July 1 (UPI) -- Pratt and Whitney Military Engines will build spare engines for F-35 Lightning II fighter planes in a $358.5 million contract, the Defense Department announced.

The contract, announced Friday by the Pentagon, is a modification of a prior deal calling for production of eight F135-PW-100 propulsion systems, the engine used by the F-35A/C variants, and a single F135-PW-600 for the Global Spares Pool.

The 600 engine is more complex and costlier than the 100 version, and is used on the Marine Corps' F-35B short take-off and vertical landing variant of the plane.

The Global Spares Pool serves as a replacement parts facility for the U.S. military branches, non-Defense Department agencies and Foreign Military Sales customers. All three types of customer will share in the cost of the contract, with the U.S. Air Force contributing 34 percent, the U.S. Marine Corps 23 percent, the U.S. Navy seven percent, non-Defense Department agencies 28 percent and foreign customers eight percent.

Work will be largely performed at Pratt and Whitney's East Hartford, Conn., facility, with additional work at facilities in Indianapolis, Ind., and in Bristol, U.K., with a completion date of June 2022.

The Pentagon announced two other contracts related to F-35 development in June. Pratt & Whitney was awarded a $3.2 billion contract on June 1 to supply 233 propulsion systems for F-35 fighter planes. Over half the engines will go to non-U.S. militaries.
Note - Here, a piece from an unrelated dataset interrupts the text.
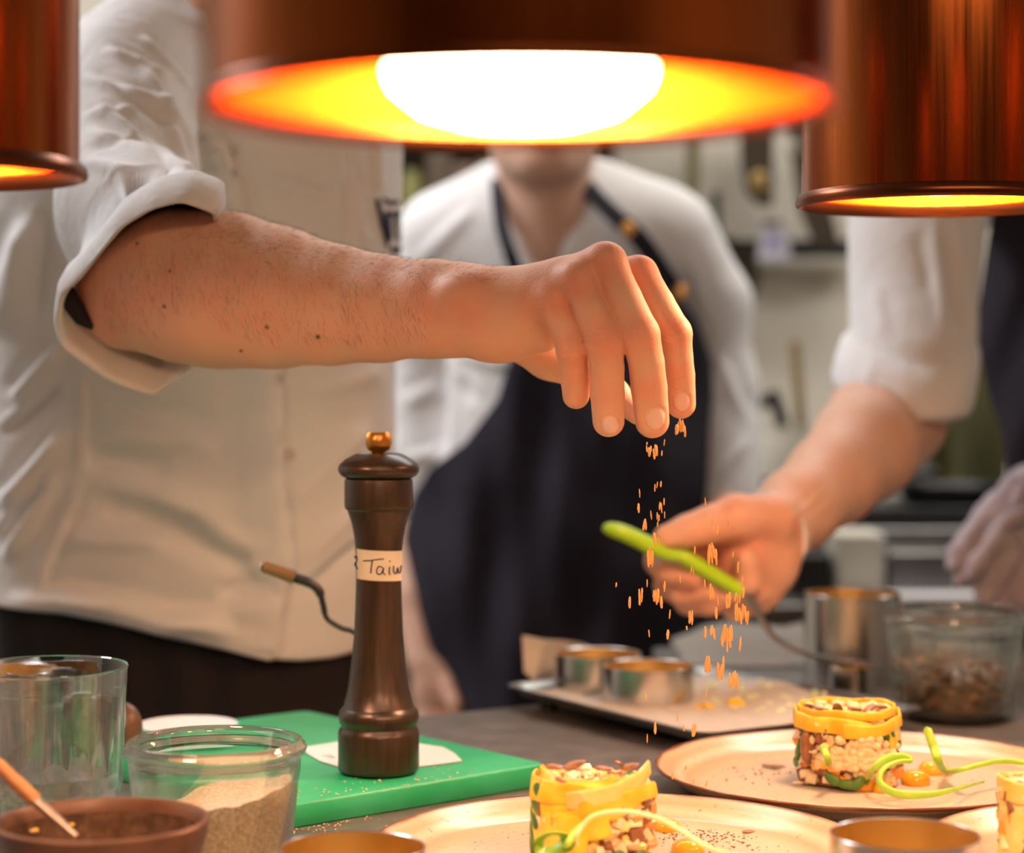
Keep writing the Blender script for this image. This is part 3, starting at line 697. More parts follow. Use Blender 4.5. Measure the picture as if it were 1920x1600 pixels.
# jar of seeds at the right
sc = P(1790, 1142, 1.70); SH = sc[2]-TZ; SR = 135/F*1.70; sc[2] = TZ
jar(sc, SR, SH, 'glass jar of dark toasted pumpkin seeds behind the far plate')
for k in range(230):
    lay = k//23; a = RNG.uniform(0, 2*PI); rad = SR*.66*math.sqrt(RNG.uniform(0.25 if lay < 9 else 0, 1))
    z = .012+lay*.0038+(.004*math.cos(a-2.6) if lay > 5 else 0)
    if lay < 4: rad = SR*RNG.uniform(.52, .70)
    seed((sc[0]+rad*math.cos(a), sc[1]+rad*math.sin(a), TZ+z), RNG.uniform(0, 6), RNG.uniform(-.5, .5), 1.0, 'dark toasted pumpkin seed heaped in the glass jar at the right', 'seed2' if k % 4 else 'seed', 'pumpkin seeds in the jar', RNG.uniform(-.6, .6))
MB().lathe([(0, .0065), (SR*.55, .0065), (SR*.58, .03), (SR*.3, .042), (0, .043)], 32, (sc[0], sc[1], TZ)).build('seed_filling', M['seed2']); tag(bpy.data.objects['seed_filling'], 'dense mass of dark seeds at the core of the right glass jar', 'seeds', kind='stuff')
# ------------------------------------------------------------ food on the plates
RAG = .0011
def ribbon(mb, path, wid, th=.0022, n=None, up=(0, 0, 1)):
    """flat strip: path (Nx3), width vector per point along 'up' blended; closed section"""
    pts = [Vector([float(q) for q in p]) for p in path]; m = len(pts); loops = []
    for i, p in enumerate(pts):
        t = (pts[min(i+1, m-1)]-pts[max(i-1, 0)]).normalized(); u = Vector(up if not callable(up) else up(i/(m-1)))
        u = (u-t*u.dot(t)).normalized(); b = t.cross(u); w_ = wid(i/(m-1)) if callable(wid) else wid
        sec = []
        for a in range(12):
            c_, s_ = math.cos(2*PI*a/12), math.sin(2*PI*a/12)
            sec.append(p+u*(abs(c_)**.5*math.copysign(1, c_))*w_/2+b*(abs(s_)**.7*math.copysign(1, s_))*th/2)
        loops.append([q+Vector((wob(np.array([q[:]]), 140, 3)[0], wob(np.array([q[:]]), 140, 4)[0], wob(np.array([q[:]]), 110, 5)[0]))*RAG for q in sec])
    return mb.loft(loops, True)
def dice(mb, c, s, mi):
    R = Matrix.Rotation(RNG.uniform(0, 6), 3, 'Z')@Matrix.Rotation(RNG.uniform(0, 6), 3, 'X')
    c = Vector([float(q) for q in c]); V = []
    for i in (-1, 1):
        for j in (-1, 1):
            for k_ in (-1, 1): V.append(c+R@Vector((i*s*.5*RNG.uniform(.75, 1.1), j*s*.4*RNG.uniform(.8, 1.1), k_*s*.4*RNG.uniform(.8, 1.1))))
    mb.add(V, [(0,1,3,2),(4,6,7,5),(0,4,5,1),(2,3,7,6),(0,2,6,4),(1,5,7,3)], mi)
def tower(c, R, H, label, style):
    t = thing('layered_tower', c, label, 'food', 'layered squash towers')
    mb = MB(); mats = [M['apple'], M['brownbit'], M['orangebit'], M['leaf'], M['paleyellow']]
    mb.lathe([(0, .001), (R*.80, .001), (R*.84, H*.5), (R*.8, H*.86), (0, H*.88)], 48, mi=1 if style else 0)
    for q in range(330):
        a = RNG.uniform(0, 2*PI); z = RNG.uniform(.003, H*.86); r = R*RNG.uniform(.80, .93)
        w_ = [.46, .22, .12, .06, .14] if a > PI or style == 0 else [.6, .2, .1, .05, .05]
        dice(mb, (r*math.cos(a), r*math.sin(a), z), RNG.uniform(.005, .0105), int(RNG.choice(5, p=w_)))
    for q in range(60):
        a = RNG.uniform(0, 2*PI); r = R*.85*math.sqrt(RNG.uniform()); dice(mb, (r*math.cos(a), r*math.sin(a), H*.9), RNG.uniform(.005, .009), int(RNG.choice(5, p=[.5, .15, .15, .05, .15])))
    o = mb.build('diced_filling', mats, t, sharp=0, bevel=.0008); tag(o, kind='stuff')
    return t
def arc(R, a0, a1, z0, z1, n=30, dr=0, wav=0):
    out = []
    for i in range(n):
        u = i/(n-1); a = math.radians(a0+(a1-a0)*u)
        r = R+dr*u+wav*math.sin(u*9); out.append((r*math.cos(a), r*math.sin(a), z0+(z1-z0)*u+wav*.7*math.cos(u*7)))
    return out
def dome(mb, c, r, h):
    mb.lathe([(r*.96, 0), (r*1.0, h*.25), (r*.93, h*.55), (r*.72, h*.82), (r*.4, h*.96), (0.0001, h)], 28, c)
def curl(pts, rad, name, m, label, group=None, flat=1.0, taper=True, cat='garnish'):
    p = spline(pts, 50); b = p[0].copy()
    rr_ = rad*np.array([min(1, .35+i/8, .30+(49-i)/14) if taper else 1 for i in range(50)])
    o = MB().tube([q-b for q in p], rr_, 12, flat=flat).build(name, M[m], loc=b, sharp=0)
    return tag(o, label, cat, group)
def grit(name, c, n, sx, sy, z, m, label, s0=.0003, s1=.0011):
    mb = MB()
    for q in range(n):
        s = RNG.uniform(s0, s1); mb.ellip((c[0]+RNG.normal()*sx, c[1]+RNG.normal()*sy, z+s*.4), (s, s*.8, s*.5), Matrix.Rotation(q, 3, 'Z'), 6, 4)
    return tag(mb.build(name, M[m]), label, 'crumbs', kind='stuff')

# front tower
fc = np.array([(1113-960)/F*1.175, 1.175, FZ]); FH = .050; FR = .0335
t1 = tower(fc, FR, FH, 'squash tower with a wrapped yellow top on the front centre plate', 0)
# front-left broad squash panel: camera side is -90 deg
mb = MB()
for a0, a1, zc, wd, dr in ((-190, -112, .022, .040, 0), (-150, -98, .018, .030, .0012), (-118, -78, .026, .019, .0016)):
    ribbon(mb, arc(FR*1.0, a0, a1, zc, zc+(.003 if a0 > -140 else -.001), dr=dr), (lambda u, wd=wd: wd*(1-.22*abs(u-.4)-.5*max(0, u-.8))), .0022)
mb.build('squash_panel', M['yellow'], t1, sharp=0)
mb = MB(); ribbon(mb, arc(FR*1.01, -200, -10, .0425, .0415, 60, dr=.001, wav=.0008), lambda u: .013*(1-.35*u), .0025)
ribbon(mb, arc(FR*1.035, -105, -25, .034, .044, 40, dr=.0005), lambda u: .012*math.sin(PI*min(.95, u+.15))+.003, .0022)
ribbon(mb, arc(FR*.86, -200, 10, .0475, .0475, 50), lambda u: .010, .0025, up=(0, .9, .5))
ribbon(mb, arc(FR*1.02, -170, -60, .046, .043, 40), lambda u: .009, .0025)
mb.build('squash_ribbon', M['yellow'], t1, sharp=0)
mb = MB(); ribbon(mb, [(-.016, -.033, .0385), (-.002, -.0355, .041), (.012, -.0335, .045), (.024, -.027, .050), (.031, -.018, .056)], lambda u: .014*(1-.6*abs(u-.45)), .0022, up=(0, -.3, 1))
o = mb.build('top_slice', M['paleyellow'], t1, sharp=0); o['label'] = 'paler slice rising to a point'
for k_ in range(5):
    mb = MB(); a = math.radians(-182+k_*7); mb.ellip((1.03*FR*math.cos(a), 1.03*FR*math.sin(a), .010+.008*k_), (.0018, .005, .008), Matrix.Rotation(a, 3, 'Z')@Matrix.Rotation(.4*k_, 3, 'X'), 10, 7); mb.build('leaf', M['leaf'], t1, sharp=0)
for k_ in range(6):
    mb = MB(); a = math.radians(-92+k_*9); mb.ellip((1.04*FR*math.cos(a), 1.04*FR*math.sin(a), .005+.002*(k_ % 2)), (.0012, .007, .004), Matrix.Rotation(a, 3, 'Z')@Matrix.Rotation(.7*k_, 3, 'X'), 10, 7); mb.build('leaf', M['leaf'], t1, sharp=0)
# seeds on the front tower (camera side edge)
for px, py, rz, tl, s, lb in ((1041, 1438, .2, .1, .92, 'leftmost seed on the rim of the front squash tower'), (1078, 1434, .35, -.25, 1.12, 'large brown seed lying across the rim of the front squash tower, second from left'),
                              (1132, 1441, .3, .15, .85, 'glossy golden seed in the middle of the front tower top'), (1180, 1438, .25, -.2, 1.0, 'long seed at the right on the front tower top, before the pale shard'),
                              (1052, 1463, -.1, .3, .6, 'small cracked seed on the left face of the front tower'), (1160, 1430, 1.2, .2, .75, 'dark seed tucked at the back right of the front tower top')):
    c = P(px, py, 1.155 if py < 1450 else 1.136); c[2] = max(c[2], fc[2]+.0505) if py < 1450 else c[2]
    seed(c, rz, tl, s, lb, 'seed', 'seeds on the front tower', .5 if py > 1450 else .25)
for px, py, lb in ((1170, 1430, 'pale nut sliver at the right of the three on the front tower top'), (1160, 1438, 'pale nut sliver nearest the viewer on the front tower top'), (1150, 1434, 'pale nut sliver at the left of the three on the front tower top')):
    c = P(px, py, 1.16); c[2] = fc[2]+.0525; mb = MB(); mb.box((0, 0, 0), (.007, .0022, .002), px)
    tag(mb.build('almond_sliver', M['apple'], loc=c, bevel=.0005), lb, 'nut', 'nut slivers on the front tower')
# garnishes on the front plate
def fp(px, py, h=0): q = on_z(px, py, FZ+h); return q
curl([fp(1068, 1600, .003), P(1075, 1578, 1.108), P(1095, 1545, 1.105), P(1120, 1528, 1.104), P(1160, 1522, 1.104), P(1200, 1526, 1.10), P(1245, 1540, 1.095), P(1290, 1566, 1.085), P(1330, 1590, 1.072), P(1375, 1603, 1.06), fp(1440, 1608, .001)], .00135, 'shoot_curl', 'shoot_pale', 'long pale white green curl arching before the front tower', 'curled green shoots')
curl([fp(1050, 1606, .002), P(1062, 1588, 1.10), P(1078, 1562, 1.105), P(1096, 1544, 1.106)], .0022, 'green_shoot', 'shoot', 'short green stem rising at the foot of the front tower', 'curled green shoots', .6)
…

Days later Lockheed Martin announced that the company and the U.S. Defense Department reached a "handshake agreement" on a $34 billion contract to produce three future lots of F-35 Lightning II fighter planes at the lowest cost in the program's history. In the largest F-35 procurement yet, Lockheed Martin will produce 478 F-35s, with the company estimating that the F-35A expected to eventually cost less than $80 million per jet.